9. Hollow sphere test
To test this a further simple experiment at once suggests itself. If an oscillating charge source were placed inside a hollow conductor sphere so that all the energy transmitted to the sphere through instantaneous induction could be measured, there might turn out to be a tiny shortfall indicating energy loss between the work done by the oscillating source and that absorbed on the sphere. That deficiency would be accounted for by the potential for transmission of energy to other times in that location. This potential might depend on how long the sphere was to remain in that location and whether that potential were taken up in the future, or not. Again the more structured the oscillation of the charge the more should there be a potential for this resonance through time effect.

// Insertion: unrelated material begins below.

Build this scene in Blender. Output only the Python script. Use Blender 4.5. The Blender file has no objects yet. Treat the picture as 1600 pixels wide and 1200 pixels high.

All the above proposals bring into play the possibility of acausal phenomena, and indeed, if some of the effects anticipated by the experiments were to result, it would be simple then to set up variations on the experimental theme which might then operate as very basic precognitive devices. However, this would probably depend on whether any energy, as discussed in the preceding paragraph, had the potential to be transmitted to the future and then a measurement made in the present of whether that energy were absorbed at some future time or not. Such a discussion would introduce a number of philosophical implications, which are beyond the scope of this paper.